Source: www.sunnewsonline.com

'Anti-corruption fight must continue beyond 2023' - Olawepo-Hashim

Mr Gbenga Olawepo-Hashim Mr Gbenga Olawepo-Hashim

For the country to prosper, the fight against corruption must continue beyond 2023, chieftain of the All Progressives Congress (APC) and former presidential candidate in 2019, Mr Gbenga Olawepo-Hashim, has said.

He said a good footstep in winning the battle to reduce corruption, if not killed totally, is to ensure that corrupt people with unexplainable wealth do not get elected at any level.

In a statement titled “2023: The fight against corruption must not stop” Olawepo-Hashim recalled that when he was growing up, it was the practice then, that women laid their wares by the roadside and indicated the price of the product by the numbers of stones they kept on the ground.

“No one took the products without dropping the correct sums of money, and no one who passed-by took the money and/or the wares away. I so much long for a return to the country of simple and honest people that Nigeria was, and that is why it was easy for me to connect with the War Against Indiscipline (WAI) message of General Buhari and Idiagbon in 1983.

“In Ilorin, Kwara State, where I schooled, we were the disciples of Idiagbon’s campaign against corruption as President of the Dramatic Society in Cherubim and Seraphim College. I was the lead actor in a drama skit against corruption on the NTA Ilorin Youth scene. Also, I busted a pattern of stealing in the College Kiosk perpetrated by students appointed to supervise the kiosk, which is a story for another day, that readers would find in my coming autobiography 'Sunrise at Midnight' by the of Grace of God. The first volume will be released soon,” he said.

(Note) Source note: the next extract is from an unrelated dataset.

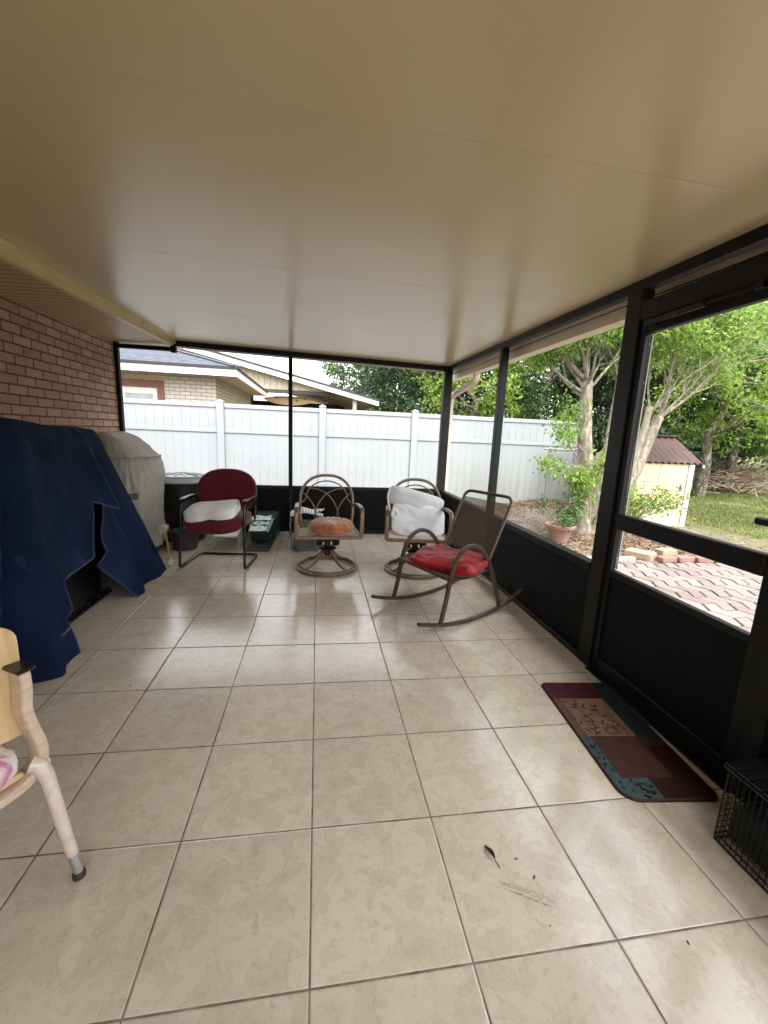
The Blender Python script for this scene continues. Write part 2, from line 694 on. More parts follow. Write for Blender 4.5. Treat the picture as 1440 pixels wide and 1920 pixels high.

He explained that incidentally, the fight against corruption was a major plank of the Buhari administration, adding that corruption was one of the major reasons Nigeria is backward and the underbelly of some of the security problems of the country such as banditry.

“Nigeria loses a lot to corruption. According to Price Water Cooper (PWC), a global consulting outfit, if not arrested by 2030, corruption will be costing Nigeria 37 per cent of her GDP; i.e $200 billion, a whopping N100 trillion about 10 times our national budget."